A key plank of Stiell’s message was the Action Agenda, which he said has been “mobilizing trillions of dollars within the real economy” and driving an irreversible shift to clean energy. He called for elevating the Action Agenda to sit alongside negotiations, stressing that scaling up projects and finance in both the global North and South is vital. Stiell demanded “far more finance flowing into developing countries” and stronger government cooperation to deliver measurable outcomes.
Looking ahead, Stiell set a tangible benchmark: he wants measurable progress before the second global stocktake at COP33 in 2028 so that the commitments made at COP28 are demonstrably on track. He highlighted priority areas where rapid action would yield outsized benefits — energy systems, methane reduction and food systems — and urged immediate steps to cut methane by 2030, calling the gas “an ultra‑potent greenhouse gas” whose rapid abatement could slow near‑term warming. He also underscored the need for resilience investments, noting the life‑saving value of early warning systems.

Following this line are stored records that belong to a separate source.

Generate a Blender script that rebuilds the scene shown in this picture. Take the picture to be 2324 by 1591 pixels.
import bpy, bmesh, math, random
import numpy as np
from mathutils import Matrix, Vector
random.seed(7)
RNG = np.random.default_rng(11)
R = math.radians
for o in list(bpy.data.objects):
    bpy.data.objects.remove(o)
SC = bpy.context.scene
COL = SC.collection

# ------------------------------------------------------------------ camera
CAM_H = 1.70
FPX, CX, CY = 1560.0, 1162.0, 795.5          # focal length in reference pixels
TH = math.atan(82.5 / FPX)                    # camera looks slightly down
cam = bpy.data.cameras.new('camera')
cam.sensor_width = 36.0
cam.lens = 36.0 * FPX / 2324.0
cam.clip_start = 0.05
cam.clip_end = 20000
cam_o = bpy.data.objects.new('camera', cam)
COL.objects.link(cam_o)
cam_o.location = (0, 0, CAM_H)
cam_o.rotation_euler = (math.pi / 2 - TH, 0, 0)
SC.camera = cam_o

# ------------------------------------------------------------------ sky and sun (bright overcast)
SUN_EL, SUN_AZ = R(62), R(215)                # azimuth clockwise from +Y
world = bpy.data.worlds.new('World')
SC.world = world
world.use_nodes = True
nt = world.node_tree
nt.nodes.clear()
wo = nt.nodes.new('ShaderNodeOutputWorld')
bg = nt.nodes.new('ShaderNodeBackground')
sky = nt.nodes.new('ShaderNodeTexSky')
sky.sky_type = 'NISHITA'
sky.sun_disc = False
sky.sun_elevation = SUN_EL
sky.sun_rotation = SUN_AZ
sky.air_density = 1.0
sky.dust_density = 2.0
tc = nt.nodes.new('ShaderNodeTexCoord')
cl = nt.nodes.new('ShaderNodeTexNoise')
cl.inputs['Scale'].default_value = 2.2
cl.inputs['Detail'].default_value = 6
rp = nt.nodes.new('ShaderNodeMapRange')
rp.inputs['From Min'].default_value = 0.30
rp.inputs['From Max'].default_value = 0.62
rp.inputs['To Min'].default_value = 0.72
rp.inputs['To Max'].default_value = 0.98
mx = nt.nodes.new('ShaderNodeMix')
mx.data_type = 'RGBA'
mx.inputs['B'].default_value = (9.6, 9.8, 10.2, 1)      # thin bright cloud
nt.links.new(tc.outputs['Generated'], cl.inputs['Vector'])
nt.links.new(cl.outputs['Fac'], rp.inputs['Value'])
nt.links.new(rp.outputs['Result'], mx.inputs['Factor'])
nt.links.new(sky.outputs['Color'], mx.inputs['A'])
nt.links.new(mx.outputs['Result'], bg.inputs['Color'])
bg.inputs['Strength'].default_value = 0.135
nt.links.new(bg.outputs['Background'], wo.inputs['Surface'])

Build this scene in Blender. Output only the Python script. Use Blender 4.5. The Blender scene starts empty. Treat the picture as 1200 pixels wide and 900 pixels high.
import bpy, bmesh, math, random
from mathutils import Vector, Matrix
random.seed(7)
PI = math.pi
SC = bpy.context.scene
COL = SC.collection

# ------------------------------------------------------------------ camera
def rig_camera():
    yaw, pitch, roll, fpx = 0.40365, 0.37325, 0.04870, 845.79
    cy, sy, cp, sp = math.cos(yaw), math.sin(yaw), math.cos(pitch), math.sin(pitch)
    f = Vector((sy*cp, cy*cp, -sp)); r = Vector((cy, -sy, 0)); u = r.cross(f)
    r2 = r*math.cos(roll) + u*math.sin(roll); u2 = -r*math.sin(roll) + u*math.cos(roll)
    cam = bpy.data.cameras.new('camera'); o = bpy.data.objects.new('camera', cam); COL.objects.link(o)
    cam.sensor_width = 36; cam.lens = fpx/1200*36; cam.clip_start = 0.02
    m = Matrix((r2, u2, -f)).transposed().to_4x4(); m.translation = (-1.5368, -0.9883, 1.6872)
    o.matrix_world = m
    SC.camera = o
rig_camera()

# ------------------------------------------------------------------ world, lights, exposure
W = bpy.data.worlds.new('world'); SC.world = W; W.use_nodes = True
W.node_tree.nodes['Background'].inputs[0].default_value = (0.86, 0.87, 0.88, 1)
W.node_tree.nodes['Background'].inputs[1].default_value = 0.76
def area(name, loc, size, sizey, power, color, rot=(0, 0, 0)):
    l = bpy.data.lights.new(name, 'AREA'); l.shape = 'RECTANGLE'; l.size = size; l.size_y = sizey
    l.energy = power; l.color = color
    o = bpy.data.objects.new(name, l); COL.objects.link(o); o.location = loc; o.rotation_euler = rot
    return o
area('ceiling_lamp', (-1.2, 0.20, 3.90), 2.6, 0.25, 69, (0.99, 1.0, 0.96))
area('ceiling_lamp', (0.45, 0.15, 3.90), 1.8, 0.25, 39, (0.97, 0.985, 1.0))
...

Stiell’s intervention comes as Pacific Island countries and other developing economies face immediate shocks from higher fuel and fertiliser costs. Regional analysts have warned that volatility in routes such as the Strait of Hormuz and geopolitical tensions in the Middle East are already raising energy bills and food import costs for island states. Pacific leaders, including Fiji’s recent calls for climate justice and support for a managed transition away from fossil fuels, will be watching whether the finance and implementation Stiell demands materialise into concrete projects and funding flows.
At the Petersberg Dialogue, UN Secretary‑General António Guterres also urged nations to “unleash the renewables revolution,” underscoring a coordinated push for rapid deployment of clean energy technologies. Stiell’s remarks signal a shift in the UN climate agenda from negotiation to delivery, with an explicit timeline and economic framing intended to broaden political support ahead of COP33.